Problem Statement

Given a binary tree, determine if it is height-balanced

A height-balanced binary tree is a binary tree in which the depth of the two subtrees of every node never differs by more than one.

Example 1:

    3
9       20
    15      7

Input: root = [3,9,20,null,null,15,7]
Output: true

Example 2:


            1
        2       2
    3       3
4       4

Input: root = [1,2,2,3,3,null,null,4,4]
Output: false

Example 3:

Input: root = []
Output: true

Key Insights

A binary tree is considered height balanced if the height differences between the left and right subtrees are less than or equal to one.

To solve this problem, we can write a recursive function that checks if the height difference between a node’s left and right subtrees is <= 1. If the check passes, the function can then check the left and right subtrees recursively.

Recursive Solution

# Definition for a binary tree node.
# class TreeNode:
#     def __init__(self, val=0, left=None, right=None):
#         self.val = val
#         self.left = left
#         self.right = right

from collections import deque
class Solution:
    def isBalanced(self, root: Optional[TreeNode]) -> bool:
        if not root:
            # A null node is considered balanced
            return True
        elif abs(self.height(root.left) - self.height(root.right)) > 1:
            # Return False if the height difference between the left and right
            # subtrees is greater than one.
            return False
        else:
            # Call the function recursively on the left and right subtrees
            # to check the height difference at each node.
            return self.isBalanced(root.left) and self.isBalanced(root.right)

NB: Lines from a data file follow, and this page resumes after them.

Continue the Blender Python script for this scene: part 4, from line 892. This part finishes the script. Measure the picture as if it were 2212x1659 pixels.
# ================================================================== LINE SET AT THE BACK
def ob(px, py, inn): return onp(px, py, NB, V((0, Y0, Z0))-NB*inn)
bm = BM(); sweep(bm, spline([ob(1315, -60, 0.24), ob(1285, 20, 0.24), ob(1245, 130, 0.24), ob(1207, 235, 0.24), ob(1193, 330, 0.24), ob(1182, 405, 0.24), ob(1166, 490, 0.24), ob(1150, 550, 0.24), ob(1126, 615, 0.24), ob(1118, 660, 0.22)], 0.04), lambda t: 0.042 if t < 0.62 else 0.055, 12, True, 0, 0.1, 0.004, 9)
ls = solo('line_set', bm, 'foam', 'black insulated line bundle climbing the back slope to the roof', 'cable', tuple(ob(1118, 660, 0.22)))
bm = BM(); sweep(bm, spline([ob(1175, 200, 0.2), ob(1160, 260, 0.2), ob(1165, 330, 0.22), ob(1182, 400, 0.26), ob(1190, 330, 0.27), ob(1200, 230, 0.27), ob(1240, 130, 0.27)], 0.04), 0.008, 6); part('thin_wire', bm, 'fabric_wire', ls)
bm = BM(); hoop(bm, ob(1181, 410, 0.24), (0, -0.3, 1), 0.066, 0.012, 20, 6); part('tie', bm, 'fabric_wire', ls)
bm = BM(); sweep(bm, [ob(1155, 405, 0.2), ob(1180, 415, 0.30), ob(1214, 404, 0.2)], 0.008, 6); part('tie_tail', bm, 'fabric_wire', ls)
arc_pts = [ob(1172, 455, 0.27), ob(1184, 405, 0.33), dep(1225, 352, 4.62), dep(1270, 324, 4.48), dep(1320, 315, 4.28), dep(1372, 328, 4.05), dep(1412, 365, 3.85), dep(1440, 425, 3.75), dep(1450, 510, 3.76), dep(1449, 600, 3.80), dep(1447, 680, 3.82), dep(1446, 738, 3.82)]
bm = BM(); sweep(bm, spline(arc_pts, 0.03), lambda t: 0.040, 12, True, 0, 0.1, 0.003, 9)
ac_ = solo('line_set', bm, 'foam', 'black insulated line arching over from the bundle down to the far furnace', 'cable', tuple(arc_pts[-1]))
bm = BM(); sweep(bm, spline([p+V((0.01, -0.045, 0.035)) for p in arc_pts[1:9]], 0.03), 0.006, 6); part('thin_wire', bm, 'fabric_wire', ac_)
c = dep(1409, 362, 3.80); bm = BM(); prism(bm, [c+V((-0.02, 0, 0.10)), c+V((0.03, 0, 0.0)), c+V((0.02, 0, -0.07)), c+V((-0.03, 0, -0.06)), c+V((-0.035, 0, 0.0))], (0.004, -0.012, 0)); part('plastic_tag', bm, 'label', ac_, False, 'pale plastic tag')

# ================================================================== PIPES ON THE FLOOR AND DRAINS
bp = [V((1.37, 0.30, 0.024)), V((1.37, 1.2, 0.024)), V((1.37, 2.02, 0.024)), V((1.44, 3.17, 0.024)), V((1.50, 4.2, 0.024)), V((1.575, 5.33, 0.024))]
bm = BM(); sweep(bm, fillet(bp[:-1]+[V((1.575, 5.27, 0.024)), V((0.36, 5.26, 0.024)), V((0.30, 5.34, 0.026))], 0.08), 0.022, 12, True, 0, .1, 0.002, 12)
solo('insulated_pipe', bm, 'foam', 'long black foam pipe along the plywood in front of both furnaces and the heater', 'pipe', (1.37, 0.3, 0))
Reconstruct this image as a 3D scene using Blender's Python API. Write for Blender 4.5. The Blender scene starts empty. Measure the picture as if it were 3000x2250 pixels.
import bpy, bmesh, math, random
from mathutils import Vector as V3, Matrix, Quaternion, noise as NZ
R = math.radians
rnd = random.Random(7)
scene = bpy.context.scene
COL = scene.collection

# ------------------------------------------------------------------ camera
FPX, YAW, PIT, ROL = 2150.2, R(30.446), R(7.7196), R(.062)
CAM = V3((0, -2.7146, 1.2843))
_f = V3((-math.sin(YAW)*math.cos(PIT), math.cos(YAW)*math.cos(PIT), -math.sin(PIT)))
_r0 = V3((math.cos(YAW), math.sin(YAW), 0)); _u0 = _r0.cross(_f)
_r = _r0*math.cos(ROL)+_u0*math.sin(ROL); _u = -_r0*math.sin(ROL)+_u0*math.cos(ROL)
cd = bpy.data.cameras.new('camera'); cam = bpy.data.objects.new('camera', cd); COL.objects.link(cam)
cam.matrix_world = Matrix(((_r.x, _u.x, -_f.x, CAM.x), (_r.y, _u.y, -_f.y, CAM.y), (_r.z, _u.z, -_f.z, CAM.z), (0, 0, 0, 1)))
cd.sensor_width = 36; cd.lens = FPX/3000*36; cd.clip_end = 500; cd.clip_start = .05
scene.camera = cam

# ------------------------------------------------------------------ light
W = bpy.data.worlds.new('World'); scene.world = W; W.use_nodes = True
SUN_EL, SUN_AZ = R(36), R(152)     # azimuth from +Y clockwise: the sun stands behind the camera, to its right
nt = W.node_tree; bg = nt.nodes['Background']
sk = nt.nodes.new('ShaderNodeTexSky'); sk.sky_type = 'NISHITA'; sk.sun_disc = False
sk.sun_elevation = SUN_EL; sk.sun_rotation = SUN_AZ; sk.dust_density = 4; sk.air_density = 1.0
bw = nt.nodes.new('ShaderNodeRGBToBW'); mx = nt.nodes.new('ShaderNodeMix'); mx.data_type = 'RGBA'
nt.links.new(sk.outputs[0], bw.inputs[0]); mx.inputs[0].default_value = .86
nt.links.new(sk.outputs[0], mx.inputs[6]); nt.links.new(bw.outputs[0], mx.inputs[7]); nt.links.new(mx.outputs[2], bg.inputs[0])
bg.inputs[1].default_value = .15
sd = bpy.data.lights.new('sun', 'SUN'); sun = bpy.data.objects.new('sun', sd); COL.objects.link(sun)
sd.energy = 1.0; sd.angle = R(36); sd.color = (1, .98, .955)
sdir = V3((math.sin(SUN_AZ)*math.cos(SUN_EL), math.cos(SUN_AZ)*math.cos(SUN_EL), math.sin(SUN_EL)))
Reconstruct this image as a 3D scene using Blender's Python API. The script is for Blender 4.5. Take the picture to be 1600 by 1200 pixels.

    def height(self, node: Optional[TreeNode]) -> int:
        if not node:
            return 0
        else:
            # For each node, find the height of the 
            # left and right subtrees.
            left  = self.height(node.left)
            right = self.height(node.right)
            # By adding 1 at each level, we can 
            # count each node on the longest path
            # to give us the height of the tree
            # whose root is 'node'.
            return max(left, right) + 1

Iterative Solution

# Definition for a binary tree node.
# class TreeNode:
#     def __init__(self, val=0, left=None, right=None):
#         self.val = val
#         self.left = left
#         self.right = right

from collections import deque
class Solution:
    def isBalanced(self, root: Optional[TreeNode]) -> bool:
        if not root:
            # A null node is considered balanced
            return True
        elif abs(self.height(root.left) - self.height(root.right)) > 1:
            # Return False if the height difference between the left and right
            # subtrees is greater than one.
            return False
        else:
            # Call the function recursively on the left and right subtrees
            # to check the height difference at each node.
            return self.isBalanced(root.left) and self.isBalanced(root.right)
    
    def height(self, node: Optional[TreeNode]) -> int:
        if not node:
            return 0

        queue = deque([(node, 0)])
        ans = 0

        while queue:
            # Iteratively traverse through the tree and 
            # update the ans with the max of the left and right
            # subtrees (at each node)
            node, height = queue.popleft()
            height += 1
            ans = max(ans, height)

            if node.left:
                queue.append((node.left, height))
            
            if node.right:
                queue.append((node.right, height))
        
        return ans

Leetcode 110 Balanced Binary Tree